Ademir da Guia era um estilista, desfilava e flutuava, mas era letal, seja marcando gols, seja oferecendo assistências precisas. Ninguém ganha o apelido de Divino à toa.

Aos 80 anos de idade, segue como a referência maior da grandeza do Palmeira dentro de campo, inserido na história como mestre e como gênio, mas, sobretudo, como a própria encarnação do espírito esmeraldino que contamina mais de 16 milhões de torcedores pelo mundo. (E ainda ganhou de presente no dia do aniversário, 3 de abril, uma goleada sobre o São Paulo que valeu o 24º título paulista de nossa história).

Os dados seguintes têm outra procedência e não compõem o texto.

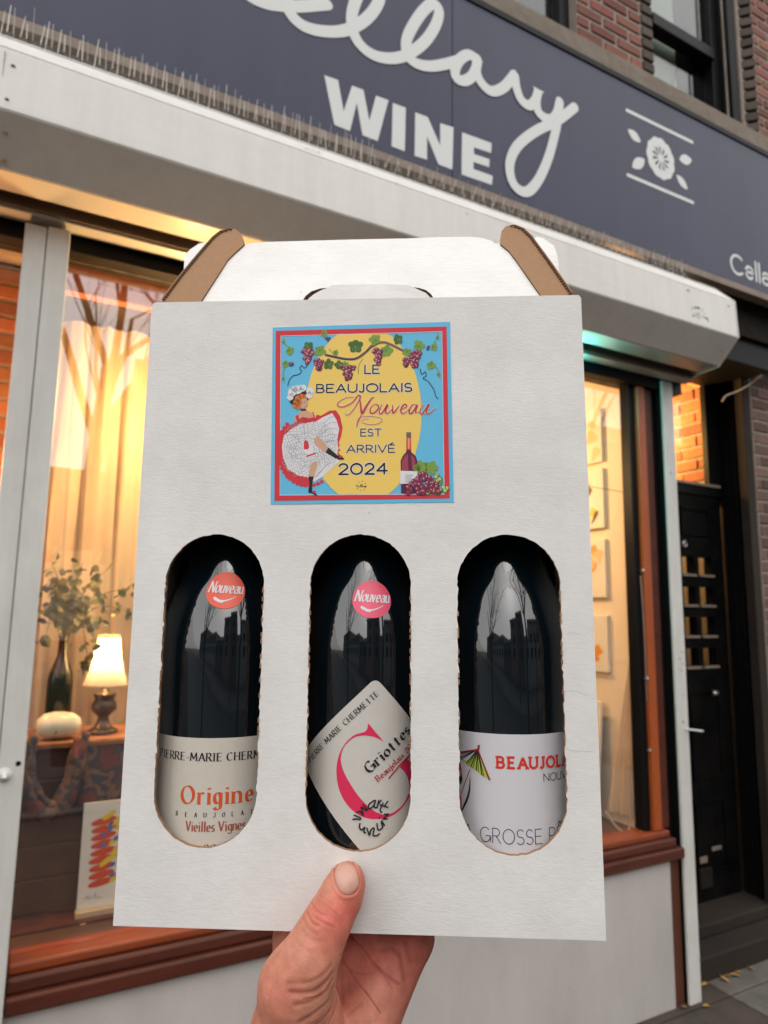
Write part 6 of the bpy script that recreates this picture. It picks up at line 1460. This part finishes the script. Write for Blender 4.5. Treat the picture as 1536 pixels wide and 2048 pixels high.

Ademir da Guia é sinônimo de genialidade, é o símbolo o Palmeiras gigante e figura maior de uma “religião” que orgulha a nossa sociedade. Como bem escreveu João Cabral de Melo Neto, um dos maiores intelectuais brasileiros de todos os tempos:

Ademir impõe com seu jogo
o ritmo do chumbo (e o peso),
da lesma, da câmara lenta,
do homem dentro do pesadelo.

Ritmo líquido se infiltrando
no adversário, grosso, de dentro,
impondo-lhe o que ele deseja,
mandando nele, apodrecendo-o.

Ritmo morno, de andar na areia,
de água doente de alagados,
entorpecendo e então atando
o mais irrequieto adversário.

Comments (4)

  1. parabéns Divino. Infelizmente não tive oportunidade de vê-lo jogar, juntamente com Dudu, Levinha etc. Mas você é o exemplo que todo jogador que veste nosso manto deveria seguir.

  2. Luiz Sergio Neto

    Quem deu a perfeita tradução do tamanho do talento do Divino foi o jornalista palmeirense Lucas Netto: “Ademir da guia. O resto é o resto, do rebotalho do restolhão! ” Infelizmente quando ele parou de jogar eu tinha 3 anos então só o vi por vídeos. E quanto mais o vejo, mais entendo como o bairrismo fez mal para a Seleção brasileira. Azar dela! Parabéns Divino!

  3. Pinho – Bauru, SP

    Clap, clap, clap! Divino!!!!

  4. Donato, o Lúcido

    Ademir da Guia é tão diferenciado que, além de nós, Palmeirenses, poucos sabem o que ele realmente foi ou representou.
    Quando vejo a crônica esportiva exaltando Rivellino, Zico, o tal do Sócrates, Ronaldo, Romário, Gerson (o que leva vantagem em tudo) e esquecendo Ademir da Guia, entendo o porque de estarmos aonde estamos enquanto sociedade. Ademir é essência, é enigma. É muito maior dos que citei acima neste humilde comentário. E não é qualquer ignorante da imprensa que terá a capacidade de exaltá-lo.